Pienso en la Iglesia y espero que ella, la Iglesia misionera, la Iglesia en camino, la Iglesia católica, sea la Iglesia que tan bella y evangélicamente describió ayer el Papa Francisco:

Esta es la Iglesia, la viña del Señor, la Madre fértil y la Maestra premurosa, que no tiene miedo de arremangarse las manos para derramar el aceite y el vino sobre las heridas de los hombres (Cf. Lc 10,25-37); que no mira a la humanidad desde un castillo de vidrio para juzgar y clasificar a las personas.

Esta es la Iglesia Una, Santa, Católica y compuesta de pecadores, necesitados de Su misericordia. Esta es la Iglesia, la verdadera esposa de Cristo, que busca ser fiel a su Esposo y a su doctrina.
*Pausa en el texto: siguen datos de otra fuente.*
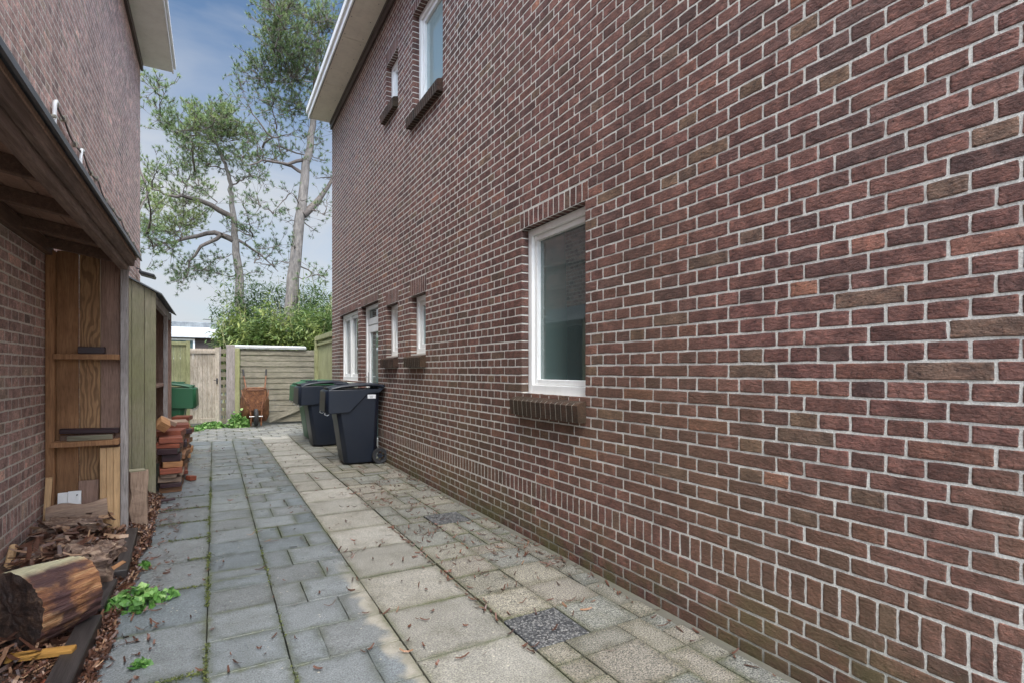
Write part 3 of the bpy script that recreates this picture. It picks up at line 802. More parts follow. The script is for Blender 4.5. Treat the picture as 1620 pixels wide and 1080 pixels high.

Es la Iglesia que no tiene miedo de comer y beber con las prostitutas y los publicanos (Cf. Lc 15).

La Iglesia que tiene las puertas abiertas para recibir a los necesitados, los arrepentidos y ¡no sólo a los justos o aquellos que creen ser perfectos! La Iglesia que no se avergüenza del hermano caído y no finge de no verlo, al contrario, se siente comprometida y obligada a levantarlo y a animarlo a retomar el camino y lo acompaña hacia el encuentro definitivo con su Esposo, en la Jerusalén celeste. ¡Esta es la Iglesia, nuestra Madre! 

Que no deje de serlo, no pocas veces a pesar de ella misma, para que de verdad y para siempre renazca la alegría. Amén.